Entries with scene source code:
^^^^^^^^^^^^^^^^
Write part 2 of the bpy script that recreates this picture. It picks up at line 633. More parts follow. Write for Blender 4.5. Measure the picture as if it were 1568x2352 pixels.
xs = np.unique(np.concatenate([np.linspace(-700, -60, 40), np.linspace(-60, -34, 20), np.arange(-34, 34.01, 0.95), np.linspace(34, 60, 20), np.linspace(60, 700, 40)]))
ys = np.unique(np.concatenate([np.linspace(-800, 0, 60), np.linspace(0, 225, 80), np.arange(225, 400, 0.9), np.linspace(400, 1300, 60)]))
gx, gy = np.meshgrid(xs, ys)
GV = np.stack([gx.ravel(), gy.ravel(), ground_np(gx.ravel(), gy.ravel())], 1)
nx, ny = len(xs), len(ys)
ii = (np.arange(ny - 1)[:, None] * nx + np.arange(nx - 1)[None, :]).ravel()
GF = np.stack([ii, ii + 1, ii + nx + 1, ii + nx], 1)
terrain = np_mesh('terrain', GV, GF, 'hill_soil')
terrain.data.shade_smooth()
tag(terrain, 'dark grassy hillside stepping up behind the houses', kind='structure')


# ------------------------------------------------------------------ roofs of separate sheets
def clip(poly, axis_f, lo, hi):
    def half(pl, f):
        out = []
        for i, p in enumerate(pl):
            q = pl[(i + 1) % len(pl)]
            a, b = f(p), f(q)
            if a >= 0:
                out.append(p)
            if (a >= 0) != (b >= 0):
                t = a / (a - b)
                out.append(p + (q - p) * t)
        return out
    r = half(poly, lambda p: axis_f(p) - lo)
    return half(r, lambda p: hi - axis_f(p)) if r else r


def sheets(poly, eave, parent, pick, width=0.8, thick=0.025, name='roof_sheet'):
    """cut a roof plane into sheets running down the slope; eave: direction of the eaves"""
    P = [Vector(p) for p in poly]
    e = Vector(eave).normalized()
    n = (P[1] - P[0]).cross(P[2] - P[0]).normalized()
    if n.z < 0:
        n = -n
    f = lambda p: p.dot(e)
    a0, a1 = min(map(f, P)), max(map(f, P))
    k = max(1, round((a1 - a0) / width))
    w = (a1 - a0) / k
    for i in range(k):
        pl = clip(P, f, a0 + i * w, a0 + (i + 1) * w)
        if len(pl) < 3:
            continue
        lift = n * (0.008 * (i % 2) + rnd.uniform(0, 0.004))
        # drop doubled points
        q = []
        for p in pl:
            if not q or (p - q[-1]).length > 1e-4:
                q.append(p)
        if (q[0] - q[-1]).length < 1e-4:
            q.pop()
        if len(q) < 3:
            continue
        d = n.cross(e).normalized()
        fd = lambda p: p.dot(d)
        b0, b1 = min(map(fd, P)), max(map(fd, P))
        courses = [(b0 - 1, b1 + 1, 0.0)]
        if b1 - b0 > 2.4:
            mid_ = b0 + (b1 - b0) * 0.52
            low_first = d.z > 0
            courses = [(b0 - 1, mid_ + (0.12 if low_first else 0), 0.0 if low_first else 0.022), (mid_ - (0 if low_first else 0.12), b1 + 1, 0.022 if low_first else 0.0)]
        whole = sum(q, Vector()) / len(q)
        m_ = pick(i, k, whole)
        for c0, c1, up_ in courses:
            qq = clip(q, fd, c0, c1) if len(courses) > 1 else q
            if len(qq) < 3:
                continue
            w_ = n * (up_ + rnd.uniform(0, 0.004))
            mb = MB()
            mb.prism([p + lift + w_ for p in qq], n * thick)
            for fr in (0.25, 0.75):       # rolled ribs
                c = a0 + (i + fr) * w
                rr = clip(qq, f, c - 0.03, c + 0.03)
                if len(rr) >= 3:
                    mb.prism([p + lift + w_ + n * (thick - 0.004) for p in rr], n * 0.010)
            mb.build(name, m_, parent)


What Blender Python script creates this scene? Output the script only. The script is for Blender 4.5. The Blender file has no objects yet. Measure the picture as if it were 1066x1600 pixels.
^^^^^^^^^^^^^^^^
REQUIRED TASK –
Write out the whole listing exactly.

TASK OUTPUT –
Write part 2 of the bpy script that recreates this picture. It picks up at line 633. More parts follow. Write for Blender 4.5. Measure the picture as if it were 1568x2352 pixels.
xs = np.unique(np.concatenate([np.linspace(-700, -60, 40), np.linspace(-60, -34, 20), np.arange(-34, 34.01, 0.95), np.linspace(34, 60, 20), np.linspace(60, 700, 40)]))
ys = np.unique(np.concatenate([np.linspace(-800, 0, 60), np.linspace(0, 225, 80), np.arange(225, 400, 0.9), np.linspace(400, 1300, 60)]))
gx, gy = np.meshgrid(xs, ys)
GV = np.stack([gx.ravel(), gy.ravel(), ground_np(gx.ravel(), gy.ravel())], 1)
nx, ny = len(xs), len(ys)
ii = (np.arange(ny - 1)[:, None] * nx + np.arange(nx - 1)[None, :]).ravel()
GF = np.stack([ii, ii + 1, ii + nx + 1, ii + nx], 1)
terrain = np_mesh('terrain', GV, GF, 'hill_soil')
terrain.data.shade_smooth()
tag(terrain, 'dark grassy hillside stepping up behind the houses', kind='structure')


# ------------------------------------------------------------------ roofs of separate sheets
def clip(poly, axis_f, lo, hi):
    def half(pl, f):
        out = []
        for i, p in enumerate(pl):
            q = pl[(i + 1) % len(pl)]
            a, b = f(p), f(q)
            if a >= 0:
                out.append(p)
            if (a >= 0) != (b >= 0):
                t = a / (a - b)
                out.append(p + (q - p) * t)
        return out
    r = half(poly, lambda p: axis_f(p) - lo)
    return half(r, lambda p: hi - axis_f(p)) if r else r


def sheets(poly, eave, parent, pick, width=0.8, thick=0.025, name='roof_sheet'):
    """cut a roof plane into sheets running down the slope; eave: direction of the eaves"""
    P = [Vector(p) for p in poly]
    e = Vector(eave).normalized()
    n = (P[1] - P[0]).cross(P[2] - P[0]).normalized()
    if n.z < 0:
        n = -n
    f = lambda p: p.dot(e)
    a0, a1 = min(map(f, P)), max(map(f, P))
    k = max(1, round((a1 - a0) / width))
    w = (a1 - a0) / k
    for i in range(k):
        pl = clip(P, f, a0 + i * w, a0 + (i + 1) * w)
        if len(pl) < 3:
            continue
        lift = n * (0.008 * (i % 2) + rnd.uniform(0, 0.004))
        # drop doubled points
        q = []
        for p in pl:
            if not q or (p - q[-1]).length > 1e-4:
                q.append(p)
        if (q[0] - q[-1]).length < 1e-4:
            q.pop()
        if len(q) < 3:
            continue
        d = n.cross(e).normalized()
        fd = lambda p: p.dot(d)
        b0, b1 = min(map(fd, P)), max(map(fd, P))
        courses = [(b0 - 1, b1 + 1, 0.0)]
        if b1 - b0 > 2.4:
            mid_ = b0 + (b1 - b0) * 0.52
            low_first = d.z > 0
            courses = [(b0 - 1, mid_ + (0.12 if low_first else 0), 0.0 if low_first else 0.022), (mid_ - (0 if low_first else 0.12), b1 + 1, 0.022 if low_first else 0.0)]
        whole = sum(q, Vector()) / len(q)
        m_ = pick(i, k, whole)
        for c0, c1, up_ in courses:
            qq = clip(q, fd, c0, c1) if len(courses) > 1 else q
            if len(qq) < 3:
                continue
            w_ = n * (up_ + rnd.uniform(0, 0.004))
            mb = MB()
            mb.prism([p + lift + w_ for p in qq], n * thick)
            for fr in (0.25, 0.75):       # rolled ribs
                c = a0 + (i + fr) * w
                rr = clip(qq, f, c - 0.03, c + 0.03)
                if len(rr) >= 3:
                    mb.prism([p + lift + w_ + n * (thick - 0.004) for p in rr], n * 0.010)
            mb.build(name, m_, parent)


What Blender Python script creates this scene? Output the script only. The script is for Blender 4.5. The Blender file has no objects yet. Measure the picture as if it were 1066x1600 pixels.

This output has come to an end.